The numbers from the Rhode Island State Council On the Arts (RISCA) were pretty dire: 78 percent of nonprofit arts organizations reporting a downturn in contributions; 32 percent seeing donors back out of their pledges; half facing a drop in ticket sales; and audiences statewide buying cheaper tickets and shopping for deals.
The arts community, RISCA executive director Randall Rosenbaum says, "is hurting," and a survey last month showed "things are getting worse." Nonprofits, businesses, and individuals are struggling. Jobs are being cut, frozen, or scaled down. Programs are being dropped.
And while some sectors, such as broadband technology and "green" energy, expect a big boost from the federal stimulus package, the arts got just $50 million — 1/100th as much as weatherization programs. Of that, 40 percent is going directly to the states; Rhode Island's share is $291,000.
Not surprisingly, local arts leaders are anxious. But they're also joining forces as never before to share resources and ideas, strategize, and become more aggressive about securing their economic future.
RISCA is helping where it can and, in the last two weeks, scores of artists, nonprofit leaders, and supporters have participated in discussions for "Creative Providence," an effort to craft a new city arts and culture plan.
This week, Rhode Island Citizens for the Arts, a small advocacy group that until this month had operated without a single paid employee, is unveiling its own five-year strategy to build a "sustainable" arts sector.
The plan is being unveiled on Friday, March 20 at a 10 am event at the Steel Yard in Providence that will include a talk with US Sen. Sheldon A. Whitehouse about the stimulus bill and its potential local impact. But more than practical issues, expect a focus on artists' value to Rhode Island.

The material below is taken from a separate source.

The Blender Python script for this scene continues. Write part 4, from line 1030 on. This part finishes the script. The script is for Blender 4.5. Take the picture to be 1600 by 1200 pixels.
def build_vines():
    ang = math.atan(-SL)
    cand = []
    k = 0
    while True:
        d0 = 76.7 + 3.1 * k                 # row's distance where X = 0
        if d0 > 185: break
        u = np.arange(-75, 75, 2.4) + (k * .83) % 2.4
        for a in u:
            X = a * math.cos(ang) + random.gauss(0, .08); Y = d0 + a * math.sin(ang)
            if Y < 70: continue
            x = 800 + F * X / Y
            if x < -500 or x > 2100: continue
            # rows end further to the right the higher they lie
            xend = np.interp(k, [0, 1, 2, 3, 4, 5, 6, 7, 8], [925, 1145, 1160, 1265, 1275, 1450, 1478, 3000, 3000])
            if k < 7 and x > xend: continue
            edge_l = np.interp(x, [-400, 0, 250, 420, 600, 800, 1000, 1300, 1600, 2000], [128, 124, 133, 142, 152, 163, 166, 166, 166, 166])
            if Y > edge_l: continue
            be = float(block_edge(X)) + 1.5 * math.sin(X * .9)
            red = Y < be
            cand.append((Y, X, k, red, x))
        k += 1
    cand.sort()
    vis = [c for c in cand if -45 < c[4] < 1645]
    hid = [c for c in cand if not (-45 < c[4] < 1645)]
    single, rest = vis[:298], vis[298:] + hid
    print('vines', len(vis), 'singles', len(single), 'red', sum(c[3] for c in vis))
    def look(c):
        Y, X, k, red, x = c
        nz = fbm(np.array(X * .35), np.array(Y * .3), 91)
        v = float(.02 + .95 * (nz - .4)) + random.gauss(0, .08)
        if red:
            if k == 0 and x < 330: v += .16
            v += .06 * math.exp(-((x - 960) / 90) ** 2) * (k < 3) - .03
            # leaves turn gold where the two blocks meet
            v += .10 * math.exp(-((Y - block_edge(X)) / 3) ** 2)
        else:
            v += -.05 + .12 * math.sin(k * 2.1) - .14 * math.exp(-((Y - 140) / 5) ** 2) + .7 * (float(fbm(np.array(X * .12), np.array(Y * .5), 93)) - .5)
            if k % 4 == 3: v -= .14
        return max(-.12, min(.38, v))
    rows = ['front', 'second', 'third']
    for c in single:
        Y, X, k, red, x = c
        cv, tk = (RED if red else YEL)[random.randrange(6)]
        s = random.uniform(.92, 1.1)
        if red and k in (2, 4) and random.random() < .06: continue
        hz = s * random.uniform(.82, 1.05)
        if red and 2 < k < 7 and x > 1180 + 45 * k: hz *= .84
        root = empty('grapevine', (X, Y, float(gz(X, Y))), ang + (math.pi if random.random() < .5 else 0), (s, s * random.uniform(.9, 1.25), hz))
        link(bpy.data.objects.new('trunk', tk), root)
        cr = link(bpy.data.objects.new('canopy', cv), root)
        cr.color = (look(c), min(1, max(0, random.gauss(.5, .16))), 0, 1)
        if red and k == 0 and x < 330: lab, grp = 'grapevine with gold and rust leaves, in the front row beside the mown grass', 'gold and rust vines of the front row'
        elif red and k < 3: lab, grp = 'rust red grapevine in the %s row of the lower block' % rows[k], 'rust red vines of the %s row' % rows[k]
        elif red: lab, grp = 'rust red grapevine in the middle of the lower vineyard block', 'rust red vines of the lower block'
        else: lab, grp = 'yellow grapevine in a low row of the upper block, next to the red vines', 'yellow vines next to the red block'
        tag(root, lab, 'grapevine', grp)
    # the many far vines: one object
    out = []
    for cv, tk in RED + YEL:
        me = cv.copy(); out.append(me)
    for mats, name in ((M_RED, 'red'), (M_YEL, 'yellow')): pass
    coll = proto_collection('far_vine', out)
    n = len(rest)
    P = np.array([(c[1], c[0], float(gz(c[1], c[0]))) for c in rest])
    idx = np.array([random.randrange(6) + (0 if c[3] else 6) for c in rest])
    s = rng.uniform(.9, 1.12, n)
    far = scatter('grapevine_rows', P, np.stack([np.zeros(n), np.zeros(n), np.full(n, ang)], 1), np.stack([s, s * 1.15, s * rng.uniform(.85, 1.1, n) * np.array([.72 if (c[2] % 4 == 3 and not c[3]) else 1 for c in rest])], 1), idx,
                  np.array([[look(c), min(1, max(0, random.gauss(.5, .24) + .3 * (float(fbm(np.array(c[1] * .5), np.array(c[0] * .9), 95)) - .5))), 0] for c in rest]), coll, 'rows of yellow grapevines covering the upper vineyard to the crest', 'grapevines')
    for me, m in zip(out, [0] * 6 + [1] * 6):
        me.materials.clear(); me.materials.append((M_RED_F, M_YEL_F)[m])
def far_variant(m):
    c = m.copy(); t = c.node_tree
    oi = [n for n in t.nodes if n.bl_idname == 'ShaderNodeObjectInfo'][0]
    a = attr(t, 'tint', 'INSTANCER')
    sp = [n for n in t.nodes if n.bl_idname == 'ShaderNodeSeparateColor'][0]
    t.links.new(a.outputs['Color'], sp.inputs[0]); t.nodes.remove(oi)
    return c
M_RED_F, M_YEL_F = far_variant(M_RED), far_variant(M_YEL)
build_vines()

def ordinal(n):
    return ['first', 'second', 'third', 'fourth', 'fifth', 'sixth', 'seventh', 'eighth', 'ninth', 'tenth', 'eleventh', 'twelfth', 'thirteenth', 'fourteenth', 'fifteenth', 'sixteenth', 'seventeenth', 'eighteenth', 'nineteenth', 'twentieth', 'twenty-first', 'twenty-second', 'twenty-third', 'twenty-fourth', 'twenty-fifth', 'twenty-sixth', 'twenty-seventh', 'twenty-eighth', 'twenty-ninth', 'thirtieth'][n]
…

For all the talk about the state's creative economy, says Lisa Carnevale, the nonprofit's new executive director, state funding for the arts is minimal — just $1 million, or 0.074 percent of the budget. (That's actually high, by the way, compared with other states, Carnevale notes.)
Yet numerous studies have shown the creative sector's economic impact — most notably a 2007 study by Americans for the Arts that showed Providence's nonprofits arts and cultural organizations generate $111.8 million in local economic activity, supporting 2759 full-time-equivalent jobs.
"The arts are a resource just like the ocean in Rhode Island," says Carnevale. And given the arts' importance to the economy, the strategy says, "the current amount of funding for the arts is simply not good enough."
In terms of RISCA, the group doesn't aim very high: just to boost the budget to $1.5 million by 2014. But it also suggests other options, such as a "scientific and cultural facilities" district in which a share of the sales tax goes to the arts; revolving loans for arts-based startups; or an arts-focused economic development fund.
Carnevale says she'd also like to see businesses invest more in the arts and look at them more as a resource, rather than as one of several possible causes they can support through their charitable funds.
In fact, much of the strategy focuses on changing how artists are perceived in Rhode Island. Art and design professionals, Carnevale notes, are "by nature trained to think and to solve problems, to be creative and investigative thinkers," and their skills should be put to use in economic development, on legislative commissions, in social services, in education, and beyond.
Rosenbaum, who was consulted in the development of the new strategy, says the arts are far more valued in Rhode Island today than a decade ago, but the community is going to have to make "compelling arguments" and really prove itself amid the economic crisis, locally and nationally.
And somehow, it has to keep its identity. In good times, he notes, it's easier to take risks; right now, many groups are cutting back on their seasons and pondering how edgy they can be and still attract audiences.
"What will that do for those organizations? Will they give up on the provocative, thought-provoking work that is the fundamental essence of the arts?" he says. "That is, frankly, the thing I'm most concerned about."